Lee Barbour
nonfiction
(independent)

It’s easy to get tangled up in the complex and often cinematic jazz-fusion of guitarist Lee Barbour’s expansive and innovative solo album, nonfiction. The levels of tension, energy, and expression are high throughout, and while some of the more complicated and abrasive pieces can be challenging to the brain and ears of the listener, most of the music darts and bounces with twisted grooves.

Barbour spent several years composing and arranging these songs, and he enlisted some virtuosic musicians to help execute his rhythmic, melodic, and not-so-melodic ideas. Drummer Jeff Sipe (Aquarium Rescue Unit, Jeff Coffin, Jimmy Herring Band) and saxophonists John Ellis (Charlie Hunter, Norah Jones) and Kebbi Williams (OutKast, Derek Trucks Band) collaborated with Barbour on nearly half of the 11 tracks. The guitarist’s Gradual Lean bandmates Quentin Baxter (drums) and Charlton Singleton (trumpet) join in on other tracks, alongside bassist Jake Holwegner, pianist Gerald Gregory, and drummer Ron Wiltrout. Fortunately, nonfiction has a continuous fluidity over all, despite the rotating cast.

The brassy opening track, “Blues for America,” moves slowly with a delightfully nasty swagger. Barbour’s raw, distorted guitar tone and dissonant licks add an edginess to the blabby conversation going between the horns and the rhythm section.
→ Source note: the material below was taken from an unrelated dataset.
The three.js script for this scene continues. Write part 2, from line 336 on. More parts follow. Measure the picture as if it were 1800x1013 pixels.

The more upbeat and psyched-out “Scarlet Circle” starts with a handsome melodic theme on guitar before racing through a series of stimulating elaborations.

There’s a soft side to the album. Led by sax, cymbal accents, and Barbour’s chiming rhythm guitar, “Guinevere” moves slow and easy. It’s the closest nonfiction gets to contemporary smooth-jazz. Meanwhile, the 13-minute “Monolith” sounds like a sensuous soundtrack searching for an indie film.
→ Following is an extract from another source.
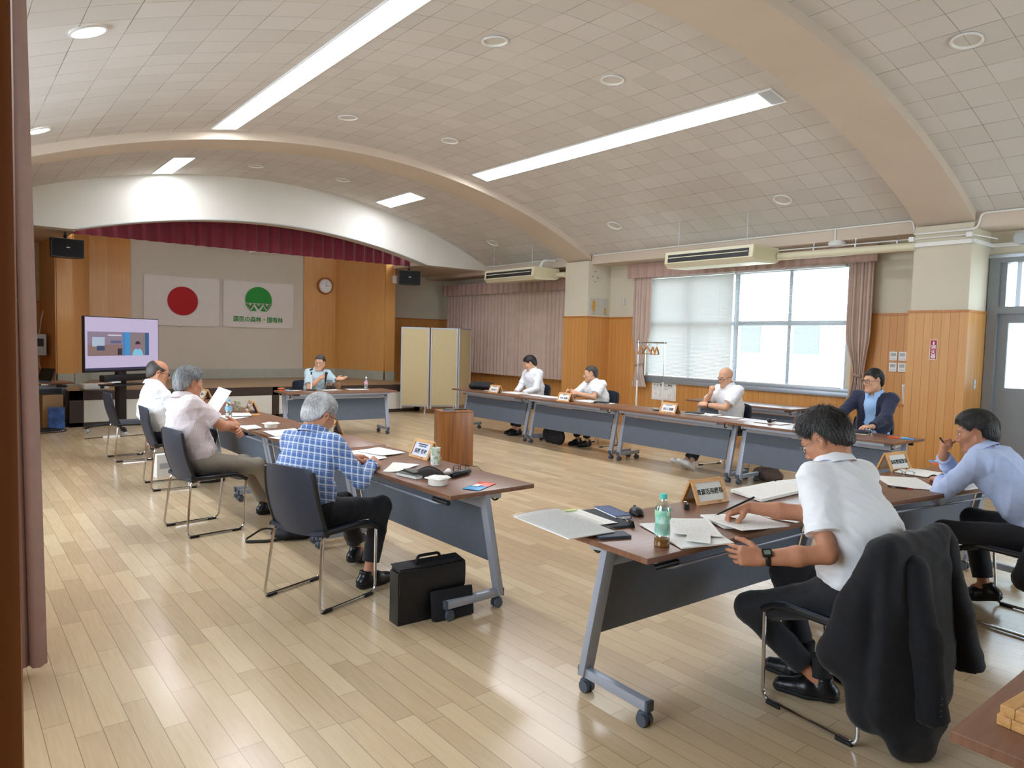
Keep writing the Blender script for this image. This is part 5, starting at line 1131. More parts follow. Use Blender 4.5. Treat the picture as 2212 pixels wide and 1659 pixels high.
# ------------------------------------------------------------------ things on and under the tables
TZ = .7205
def sheet(lbl, pts, m=M_PAPER, z=TZ, th=.002, wave=.003, cat='paper', group=None, name='paper_sheet', lift=None, seed=0):
    """pts: four world corners (counter-clockwise from above)"""
    p = [Vector((q[0], q[1], 0)) for q in pts]; c = sum(p, Vector())/4; ex = (p[1]-p[0]); rz = math.atan2(ex.y, ex.x)
    o = thing(name, lbl, cat, (c.x, c.y, z), rz, group); Ri = Matrix.Rotation(-rz, 3, 'Z'); q = [Ri @ (a-c) for a in p]
    def f(u, v):
        b = q[0]*(1-u)*(1-v)+q[1]*u*(1-v)+q[2]*u*v+q[3]*(1-u)*v
        h = th+wave*(.5+.5*math.sin(3.1*u+2.3*v+seed))*(.3+abs(u-.5)+abs(v-.5))
        if lift: h += lift*max(0, u-.55)**2*5
        return (b.x, b.y, h)
    MB().grid(f, 12, 12, th).build('sheets', m, o, ang=70, norm=False); return o
def rect(cx, cy, w_, h_, a):
    c, s = math.cos(R_(a)), math.sin(R_(a)); return [(cx+x*c-y*s, cy+x*s+y*c) for x, y in ((-w_/2, -h_/2), (w_/2, -h_/2), (w_/2, h_/2), (-w_/2, h_/2))]
def nameplate(lbl, x, y, rz, words, small=(), m=M_FRAMEWOOD, size=.036, paper='d9d8d2', z=TZ):
    """A shaped wooden stand; its front faces local -y"""
    t = thing('name_stand', lbl, 'name stand', (x, y, z), R_(rz), 'wooden name stands'); a = R_(24); W_, Hh_ = .24, .135
    for s in (-1, 1):
        mx = Matrix.Rotation(0 if s < 0 else math.pi, 4, 'Z') @ Matrix.Translation((0, -.062, .0)) @ frame_mtx((0, 0, 0), (1, 0, 0), (0, math.sin(a), math.cos(a)))
        fr = MB()
        for x0, x1, y0, y1 in ((-W_/2, W_/2, 0, .018), (-W_/2, W_/2, Hh_-.018, Hh_), (-W_/2, -W_/2+.02, .018, Hh_-.018), (W_/2-.02, W_/2, .018, Hh_-.018)):
            fr.prism([(x0, y0), (x1, y0), (x1, y1), (x0, y1)], mx @ Matrix.Translation((0, 0, -.010)), .012)
        f = fr.build('frame', m, t)
        MB().prism([(-W_/2+.018, .016), (W_/2-.018, .016), (W_/2-.018, Hh_-.016), (-W_/2+.018, Hh_-.016)], mx @ Matrix.Translation((0, 0, -.008)), .004).build('card', mat('card_'+paper, paper, .8), f)
        if s < 0:
            text(words, size, M_INK, f, mx @ Matrix.Translation((0, .052 if small else .066, -.0035)), bold=.0006)
            for k, w_ in enumerate(small): text(w_, .011, M_INK, f, mx @ Matrix.Translation((0, .104-.014*k, -.0035)))
            text('木の名札', .007, mat('burnt_ink', '6b4a26', .7), f, mx @ Matrix.Translation((.05, .009, .0026)))
        else: MB().prism([(-W_/2, .02), (-W_/2+.0, .02), (-W_/2+.0, .06), (-W_/2, .06)] if False else [(-W_/2+.002, .004), (-W_/2+.018, .004), (-W_/2+.018, .036), (-W_/2+.002, .036)], mx @ Matrix.Translation((0, 0, .0022)), .0006).build('white_sticker', M_PAPER, f)
    return t
nameplate('wooden name stand 資源活用課長 before the man with the blue lanyard', 3.225, 2.31, -6, '資源活用課長', size=.034)
nameplate('wooden name stand 森林整備部長 before the man in the pale blue shirt', 5.28, 2.20, -8, '森林整備部長', size=.034)
nameplate('wooden name stand with two small lines over the name, beside the green patterned cup', 2.675, 4.29, -89, '辰野 哲雄', ('九州地方森林管理審議会', '大学農学部名誉教授'), paper='d5d9ea')
nameplate('wooden name stand on the left row behind the plaid shirted man\'s head', 2.66, 5.80, -93, '吉田 正人', ('森林環境保全委員会',), paper='d5d9ea')
nameplate('wooden name stand beside the paper cup before the balding man', 2.64, 7.80, -100, '高橋 一郎', ('森林組合連合会',), paper='d5d9ea')
nameplate('wooden name stand at the far end of the left row', 2.66, 9.62, -90, '佐藤 公一')
for i, (x, y, wd, sm, lb) in enumerate(((7.05, 9.18, '大原 健仁', '林業経済研究会 委員', 'wooden name stand beside the black bag on the window side table'), (6.99, 7.45, '中山 俊男', '森林審議会 委員', 'wooden name stand before the man with clasped hands'), (7.10, 5.66, '田口 茂蔵', '森林利用学会 理事', 'wooden name stand before the bald man in the polo shirt'))):
    nameplate(lb, x, y, -88, wd, (sm,), paper='e2e2e6')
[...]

On the gritty, heavier side of things, “Wolf Blitzer” features Sipe doing a hectic drum ‘n’ bass-styled rhythmic shuffle beneath some of Barbour’s most incendiary guitar lines. Things get a little “free” and heavy on the highly improvisational “Ape Naked,” from the sax to the rhythm section. Barbour’s guitar and amp seem to be suddenly possessed by the prog and acid-rock spirits of the 1970s in the middle of the amusingly schizo “Rebekah” and the jarring closing song “Only Shallow,” a jam that switches from a cool jazz groove in 4/4 time to fiery fits of fuzz-tone guitar exploration.

All together, nonfiction is an unconventional instrumental album with more than a few flashes of brilliance. Far from being a mellow, light jazz affair, the music demonstrates Barbour at the height of his compositional and technical prowess. A full session with this disc is worth the challenge. (leebarbour.com)

Lee Barbour plays with Post-Cobra every Thursday evening at Fish on King Street.